• _WORK TO BE COMPLETED_
Set down each record exactly as written.

• _EXTRACTED DATA_

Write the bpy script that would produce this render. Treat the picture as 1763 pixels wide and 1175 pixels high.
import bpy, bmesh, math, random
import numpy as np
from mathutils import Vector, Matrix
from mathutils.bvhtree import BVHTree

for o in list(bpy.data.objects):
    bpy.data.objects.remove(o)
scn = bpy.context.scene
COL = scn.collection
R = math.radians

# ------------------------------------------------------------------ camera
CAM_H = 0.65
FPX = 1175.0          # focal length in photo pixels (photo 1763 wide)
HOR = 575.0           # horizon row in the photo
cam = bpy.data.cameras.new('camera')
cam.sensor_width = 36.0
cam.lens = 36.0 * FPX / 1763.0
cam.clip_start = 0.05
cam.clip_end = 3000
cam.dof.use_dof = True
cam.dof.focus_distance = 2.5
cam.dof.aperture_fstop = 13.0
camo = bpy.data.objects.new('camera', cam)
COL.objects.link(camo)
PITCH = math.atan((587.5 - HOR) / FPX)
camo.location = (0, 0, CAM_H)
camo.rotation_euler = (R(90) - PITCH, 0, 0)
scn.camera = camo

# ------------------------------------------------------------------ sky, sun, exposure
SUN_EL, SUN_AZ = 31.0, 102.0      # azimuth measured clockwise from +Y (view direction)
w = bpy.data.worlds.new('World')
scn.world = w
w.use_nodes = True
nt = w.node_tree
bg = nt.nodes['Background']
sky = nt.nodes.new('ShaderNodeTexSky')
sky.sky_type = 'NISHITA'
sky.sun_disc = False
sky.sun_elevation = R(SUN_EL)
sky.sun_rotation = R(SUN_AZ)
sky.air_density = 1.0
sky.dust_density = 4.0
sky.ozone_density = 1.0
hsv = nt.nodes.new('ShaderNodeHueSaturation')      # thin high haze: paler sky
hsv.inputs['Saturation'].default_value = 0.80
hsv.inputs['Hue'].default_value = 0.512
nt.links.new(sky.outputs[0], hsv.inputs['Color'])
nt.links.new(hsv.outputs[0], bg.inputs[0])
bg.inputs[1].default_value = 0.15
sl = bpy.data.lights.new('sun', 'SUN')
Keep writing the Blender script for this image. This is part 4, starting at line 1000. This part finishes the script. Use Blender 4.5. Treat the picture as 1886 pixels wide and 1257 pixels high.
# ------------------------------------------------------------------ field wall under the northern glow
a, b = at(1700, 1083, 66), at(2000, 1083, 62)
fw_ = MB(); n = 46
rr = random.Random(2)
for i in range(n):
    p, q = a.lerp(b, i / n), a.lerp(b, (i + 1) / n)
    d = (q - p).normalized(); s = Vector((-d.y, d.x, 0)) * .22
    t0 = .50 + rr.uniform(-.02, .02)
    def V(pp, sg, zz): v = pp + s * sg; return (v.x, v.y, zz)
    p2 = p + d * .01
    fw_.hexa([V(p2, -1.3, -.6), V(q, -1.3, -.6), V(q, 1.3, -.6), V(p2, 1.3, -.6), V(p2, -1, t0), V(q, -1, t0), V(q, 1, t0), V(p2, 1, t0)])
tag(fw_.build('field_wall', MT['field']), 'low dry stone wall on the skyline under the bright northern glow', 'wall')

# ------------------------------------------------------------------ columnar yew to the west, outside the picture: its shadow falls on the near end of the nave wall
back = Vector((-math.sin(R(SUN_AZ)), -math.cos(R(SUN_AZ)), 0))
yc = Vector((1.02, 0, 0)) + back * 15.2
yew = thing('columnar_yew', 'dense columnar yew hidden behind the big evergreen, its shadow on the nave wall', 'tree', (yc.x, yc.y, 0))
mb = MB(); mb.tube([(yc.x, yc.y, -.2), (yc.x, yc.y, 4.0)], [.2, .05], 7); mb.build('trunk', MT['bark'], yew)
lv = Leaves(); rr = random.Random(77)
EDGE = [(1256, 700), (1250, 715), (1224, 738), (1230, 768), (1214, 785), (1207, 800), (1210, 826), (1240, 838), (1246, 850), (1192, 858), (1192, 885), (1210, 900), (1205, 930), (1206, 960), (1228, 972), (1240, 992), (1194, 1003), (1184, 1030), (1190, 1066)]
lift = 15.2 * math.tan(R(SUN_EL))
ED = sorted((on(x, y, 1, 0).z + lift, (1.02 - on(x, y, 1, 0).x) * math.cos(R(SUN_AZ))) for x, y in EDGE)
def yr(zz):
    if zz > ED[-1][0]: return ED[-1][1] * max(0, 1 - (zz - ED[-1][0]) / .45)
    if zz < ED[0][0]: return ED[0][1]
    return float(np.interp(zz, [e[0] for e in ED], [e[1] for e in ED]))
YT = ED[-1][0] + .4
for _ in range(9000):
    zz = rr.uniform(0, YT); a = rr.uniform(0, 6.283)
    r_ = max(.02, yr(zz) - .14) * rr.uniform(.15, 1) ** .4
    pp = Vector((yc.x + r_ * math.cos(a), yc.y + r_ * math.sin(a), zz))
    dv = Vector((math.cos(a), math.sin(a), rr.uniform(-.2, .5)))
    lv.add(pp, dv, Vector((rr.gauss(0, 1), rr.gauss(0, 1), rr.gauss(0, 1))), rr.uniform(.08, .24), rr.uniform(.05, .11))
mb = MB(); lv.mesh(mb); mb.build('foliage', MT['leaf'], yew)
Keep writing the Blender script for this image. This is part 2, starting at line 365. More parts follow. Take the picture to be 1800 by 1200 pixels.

• _RESPONSE TO THE EXERCISE_
Write the bpy script that would produce this render. Treat the picture as 1763 pixels wide and 1175 pixels high.
import bpy, bmesh, math, random
import numpy as np
from mathutils import Vector, Matrix
from mathutils.bvhtree import BVHTree

for o in list(bpy.data.objects):
    bpy.data.objects.remove(o)
scn = bpy.context.scene
COL = scn.collection
R = math.radians

# ------------------------------------------------------------------ camera
CAM_H = 0.65
FPX = 1175.0          # focal length in photo pixels (photo 1763 wide)
HOR = 575.0           # horizon row in the photo
cam = bpy.data.cameras.new('camera')
cam.sensor_width = 36.0
cam.lens = 36.0 * FPX / 1763.0
cam.clip_start = 0.05
cam.clip_end = 3000
cam.dof.use_dof = True
cam.dof.focus_distance = 2.5
cam.dof.aperture_fstop = 13.0
camo = bpy.data.objects.new('camera', cam)
COL.objects.link(camo)
PITCH = math.atan((587.5 - HOR) / FPX)
camo.location = (0, 0, CAM_H)
camo.rotation_euler = (R(90) - PITCH, 0, 0)
scn.camera = camo

# ------------------------------------------------------------------ sky, sun, exposure
SUN_EL, SUN_AZ = 31.0, 102.0      # azimuth measured clockwise from +Y (view direction)
w = bpy.data.worlds.new('World')
scn.world = w
w.use_nodes = True
nt = w.node_tree
bg = nt.nodes['Background']
sky = nt.nodes.new('ShaderNodeTexSky')
sky.sky_type = 'NISHITA'
sky.sun_disc = False
sky.sun_elevation = R(SUN_EL)
sky.sun_rotation = R(SUN_AZ)
sky.air_density = 1.0
sky.dust_density = 4.0
sky.ozone_density = 1.0
hsv = nt.nodes.new('ShaderNodeHueSaturation')      # thin high haze: paler sky
hsv.inputs['Saturation'].default_value = 0.80
hsv.inputs['Hue'].default_value = 0.512
nt.links.new(sky.outputs[0], hsv.inputs['Color'])
nt.links.new(hsv.outputs[0], bg.inputs[0])
bg.inputs[1].default_value = 0.15
sl = bpy.data.lights.new('sun', 'SUN')
Keep writing the Blender script for this image. This is part 4, starting at line 1000. This part finishes the script. Use Blender 4.5. Treat the picture as 1886 pixels wide and 1257 pixels high.
# ------------------------------------------------------------------ field wall under the northern glow
a, b = at(1700, 1083, 66), at(2000, 1083, 62)
fw_ = MB(); n = 46
rr = random.Random(2)
for i in range(n):
    p, q = a.lerp(b, i / n), a.lerp(b, (i + 1) / n)
    d = (q - p).normalized(); s = Vector((-d.y, d.x, 0)) * .22
    t0 = .50 + rr.uniform(-.02, .02)
    def V(pp, sg, zz): v = pp + s * sg; return (v.x, v.y, zz)
    p2 = p + d * .01
    fw_.hexa([V(p2, -1.3, -.6), V(q, -1.3, -.6), V(q, 1.3, -.6), V(p2, 1.3, -.6), V(p2, -1, t0), V(q, -1, t0), V(q, 1, t0), V(p2, 1, t0)])
tag(fw_.build('field_wall', MT['field']), 'low dry stone wall on the skyline under the bright northern glow', 'wall')

# ------------------------------------------------------------------ columnar yew to the west, outside the picture: its shadow falls on the near end of the nave wall
back = Vector((-math.sin(R(SUN_AZ)), -math.cos(R(SUN_AZ)), 0))
yc = Vector((1.02, 0, 0)) + back * 15.2
yew = thing('columnar_yew', 'dense columnar yew hidden behind the big evergreen, its shadow on the nave wall', 'tree', (yc.x, yc.y, 0))
mb = MB(); mb.tube([(yc.x, yc.y, -.2), (yc.x, yc.y, 4.0)], [.2, .05], 7); mb.build('trunk', MT['bark'], yew)
lv = Leaves(); rr = random.Random(77)
EDGE = [(1256, 700), (1250, 715), (1224, 738), (1230, 768), (1214, 785), (1207, 800), (1210, 826), (1240, 838), (1246, 850), (1192, 858), (1192, 885), (1210, 900), (1205, 930), (1206, 960), (1228, 972), (1240, 992), (1194, 1003), (1184, 1030), (1190, 1066)]
lift = 15.2 * math.tan(R(SUN_EL))
ED = sorted((on(x, y, 1, 0).z + lift, (1.02 - on(x, y, 1, 0).x) * math.cos(R(SUN_AZ))) for x, y in EDGE)
def yr(zz):
    if zz > ED[-1][0]: return ED[-1][1] * max(0, 1 - (zz - ED[-1][0]) / .45)
    if zz < ED[0][0]: return ED[0][1]
    return float(np.interp(zz, [e[0] for e in ED], [e[1] for e in ED]))
YT = ED[-1][0] + .4
for _ in range(9000):
    zz = rr.uniform(0, YT); a = rr.uniform(0, 6.283)
    r_ = max(.02, yr(zz) - .14) * rr.uniform(.15, 1) ** .4
    pp = Vector((yc.x + r_ * math.cos(a), yc.y + r_ * math.sin(a), zz))
    dv = Vector((math.cos(a), math.sin(a), rr.uniform(-.2, .5)))
    lv.add(pp, dv, Vector((rr.gauss(0, 1), rr.gauss(0, 1), rr.gauss(0, 1))), rr.uniform(.08, .24), rr.uniform(.05, .11))
mb = MB(); lv.mesh(mb); mb.build('foliage', MT['leaf'], yew)
Keep writing the Blender script for this image. This is part 2, starting at line 365. More parts follow. Take the picture to be 1800 by 1200 pixels.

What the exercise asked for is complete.